Cleveland Pear Tree



All about the Cleveland Pear Tree

The Cleveland pear tree is another of the types of pear trees that is totally for ornamental purposes and not for growing pears. These trees are incredibly popular for landscaping and are planted up and down walkways, driveways, and often in such places as urban parking lots, where other trees fail to grow. One of the benefits of the Cleveland pear tree is that it grows where there ordinarily would be no trees at all.

This is a species of callery pear and it is designed to be better that its predecessor, the Bradford pear tree. Bradford pears, while once one of the most popular landscaping trees in the United States, developed major problems with branches breaking off in the event of any major rain, wind or snowstorm. Supposedly the angle of the branches was too narrow, and once the tree got to be around twenty years old (young for a tree), the next storm would bring limbs crashing to the ground.

The problem was that these were not trees planted in a forest but in the middle of many major cities, so when the branches fell, they took down utility lines with them and landed on the top of cars and houses. The damage was so great that many localities passed laws making the planting of a Bradford pear tree illegal.

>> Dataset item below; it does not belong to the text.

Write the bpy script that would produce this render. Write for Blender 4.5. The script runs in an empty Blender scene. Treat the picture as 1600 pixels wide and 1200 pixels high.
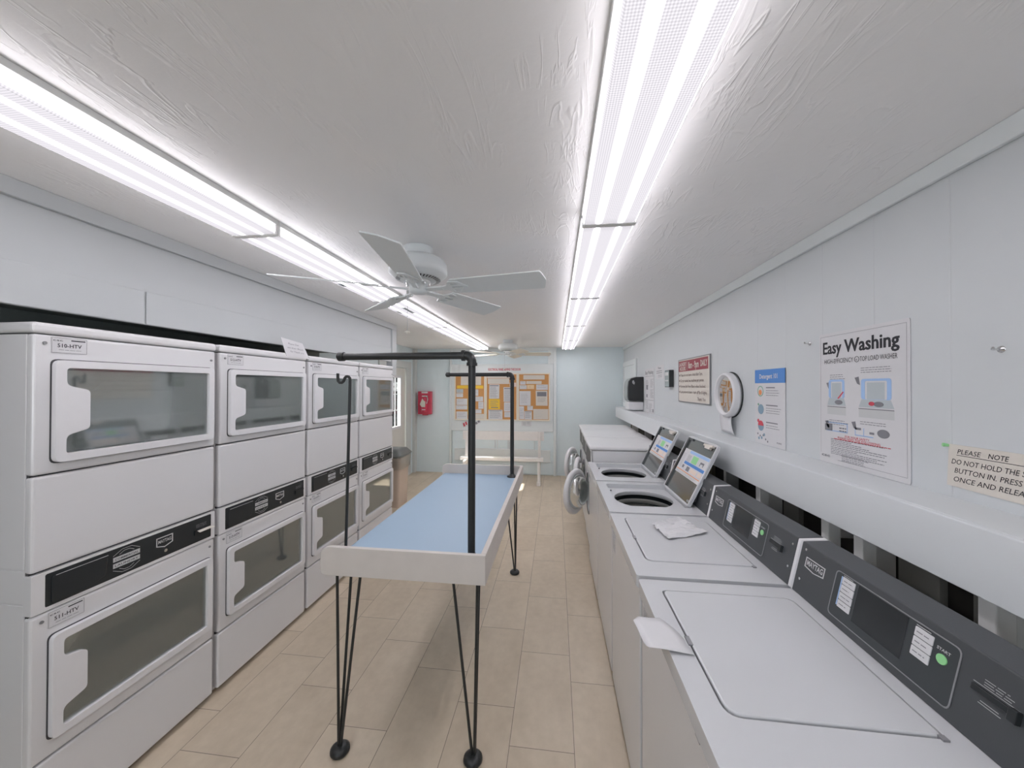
import bpy, bmesh, math, random
from mathutils import Vector, Matrix
random.seed(7)
R = math.radians
SC = bpy.context.scene
COL = SC.collection

# ------------------------------------------------------------------ camera, world, light, exposure
cam_d = bpy.data.cameras.new('camera')
cam = bpy.data.objects.new('camera', cam_d)
COL.objects.link(cam)
SC.camera = cam
cam.location = (0, 0, 1.6042)
cam_d.sensor_fit = 'HORIZONTAL'
cam_d.sensor_width = 36.0
cam_d.lens = 36.0 * 568.55 / 1600.0
cam_d.clip_start = 0.02
_Rz = Matrix.Rotation(R(6.8675), 4, 'Z')
_Rx = Matrix.Rotation(R(90 + 0.4341), 4, 'X')
_Rr = Matrix.Rotation(R(0.1119), 4, 'Z')
cam.matrix_world = Matrix.Translation((0, 0, 1.6042)) @ _Rz @ _Rx @ _Rr

world = bpy.data.worlds.new('world')
SC.world = world
world.use_nodes = True
wn = world.node_tree.nodes
wn['Background'].inputs[0].default_value = (0.86, 0.93, 1.0, 1)
wn['Background'].inputs[1].default_value = 1.5

sun_d = bpy.data.lights.new('sun', 'SUN')
sun_d.energy = 3.5
sun_d.angle = R(0.6)
sun_d.color = (1.0, 0.95, 0.88)
sun = bpy.data.objects.new('sun', sun_d)
COL.objects.link(sun)
sun.rotation_euler = Vector((1.22, 0.07, -0.98)).to_track_quat('-Z', 'Y').to_euler()
sun.location = (-6, 5, 5)

SC.view_settings.view_transform = 'Standard'
SC.view_settings.look = 'None'
SC.view_settings.gamma = 1.0
SC.view_settings.use_curve_mapping = False
SC.view_settings.exposure = 2.45

TUBE = 7.6       # brightness of the fluorescent diffusers along their tubes
BASE = 0.162      # and between them

# ------------------------------------------------------------------ materials
def srgb(r, g, b):
    f = lambda c: (c / 12.92) if c <= 0.04045 else ((c + 0.055) / 1.055) ** 2.4
    return (f(r / 255), f(g / 255), f(b / 255), 1)

MATS = {}
def mat(name, col, rough=0.5, metal=0.0, bump=0.0, bscale=40.0, var=0.0, spec=0.5, coat=0.0):
    if name in MATS:
        return MATS[name]
    m = bpy.data.materials.new(name)
    m.use_nodes = True
    nt = m.node_tree
    p = nt.nodes['Principled BSDF']
    p.inputs['Base Color'].default_value = col
    p.inputs['Roughness'].default_value = rough
    p.inputs['Metallic'].default_value = metal
    p.inputs['Specular IOR Level'].default_value = spec
    if coat:
        p.inputs['Coat Weight'].default_value = coat
        p.inputs['Coat Roughness'].default_value = 0.08
    tc = nt.nodes.new('ShaderNodeTexCoord')
    nz = nt.nodes.new('ShaderNodeTexNoise')
    nz.inputs['Scale'].default_value = bscale
    nz.inputs['Detail'].default_value = 4
    nt.links.new(tc.outputs['Object'], nz.inputs['Vector'])
    if bump:
        b = nt.nodes.new('ShaderNodeBump')
        b.inputs['Strength'].default_value = bump
        b.inputs['Distance'].default_value = 0.01
        nt.links.new(nz.outputs['Fac'], b.inputs['Height'])
        nt.links.new(b.outputs['Normal'], p.inputs['Normal'])
    v = var if var else 0.02
    mx = nt.nodes.new('ShaderNodeMix')
    mx.data_type = 'RGBA'
    mx.inputs[6].default_value = tuple(c * (1 - v) for c in col[:3]) + (1,)
    mx.inputs[7].default_value = tuple(min(1, c * (1 + v)) for c in col[:3]) + (1,)
    nt.links.new(nz.outputs['Fac'], mx.inputs[0])
    nt.links.new(mx.outputs[2], p.inputs['Base Color'])
    MATS[name] = m
    return m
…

Not only that, but while the tree did not produce pears, it did produce little pods of seeds that were carried off and eaten by birds. This would not have been a problem except that the birds often dropped the seeds and wherever they hit the ground, a new Bradford pear tree grew. Soon they were competing with native trees for space and making a tangled mess of branches wherever they were growing.

The Cleveland pear tree was bred especially to replace the Bradford pear tree. It was supposed to have the beauty of the Bradford pear and all of the other benefits with none of the problems. The tree has no fruit production at all so there are no seeds for birds to scatter. It is much more symmetrical in shape than the Bradford pear and that makes it look more oval. It also makes the branches closer together so that when it snows or gets very windy, the branches will not break off and cause damage.

While there have been reports of the Cleveland pear tree having storm damage, it is not as frequent an occurrence as with the Bradford pear. Like the Bradford, it starts out in the spring covered with lots of tiny white flowers. Some people are not terribly fond of the smell of the flowers. It has nice, shiny green leaves throughout the summer and makes for an excellent shade tree. And like other callery pears, the spectacular fall leaf colors of reds, oranges and purples are thoroughly enjoyed by anyone who owns one of these trees.

If you have heard all the bad things about the Bradford pear tree, you might want to give one of the newer cultivars, like the Cleveland pear or the aristocrat pear a try. They are not finicky about soil nor do they need to be watered often. You can plant a Cleveland pear in the spring or the fall. It is very simple to do. Just make a hole about twice the size of your tree’s root ball. Hold the tree upright in the hole with the top of the root ball just below ground level. Fill in the soil you removed, pat down the dirt around the tree and water thoroughly. You should give the tree a little fertilizer each spring and prune the tree before it buds when warm weather arrives.